You are on the right track I think and on the pivotal point of huge change in your life. Whatever happens it will be the right thing in the end.

(sorry, Ygirl, it is so hard to take you seriously with that picture of your tits on there!!!! hahahaha! I love what you said though and your words were perfect!)
 
Thanks people for your kindness and thoughtfullness. I can't expect others to solve my problems but it's so helpful to be able to express my feelings to such a warm and compassionate community.

I'm sure the world will change.

with love
 
You may be surprised how different the situation is when you are being honest about it, coming from a place of love with your true feelings on your sleeve. Yes, cheating is betrayal, but betrayal implies deception and if you are forthright, you have nothing to feel guilty about, and your wife will hopefully see that it is love and respect you are showing to her, not abandonment.
I have cheated on my husband before because I did not know how to do this. It was horrible because we love each other very much and I was selfish and hurt him with my own lack of self acceptance. When I recently met someone else I wanted to explore, I decided to stop the pattern and tell him. He shocked me by being fine with it- exited from the get-go, and now I feel we are being given a chance to really love each other fully- a relationship that was headed for divorce because I was too afraid and ignorant of myself to be open with him.

I am out of the cage, both in my pursuit of the occasional otherlove, and the torture of hiding my true self from the love of my life.
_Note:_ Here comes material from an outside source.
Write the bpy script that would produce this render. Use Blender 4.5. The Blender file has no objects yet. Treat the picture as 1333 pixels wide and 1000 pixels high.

Be brave. It won't be easy, but it will be a new level of your own self-love and hopefully a deepening of your relationship with your beloved wife, Good luck- there is never a perfect time for these conversations so sooner is better than too late.
 
Be brave. It won't be easy, but it will be a new level of your own self-love and hopefully a deepening of your relationship with your beloved wife, Good luck- there is never a perfect time for these conversations so sooner is better than too late.

"Hopefully" is the key sometimes, this is true...there are no certainties in this.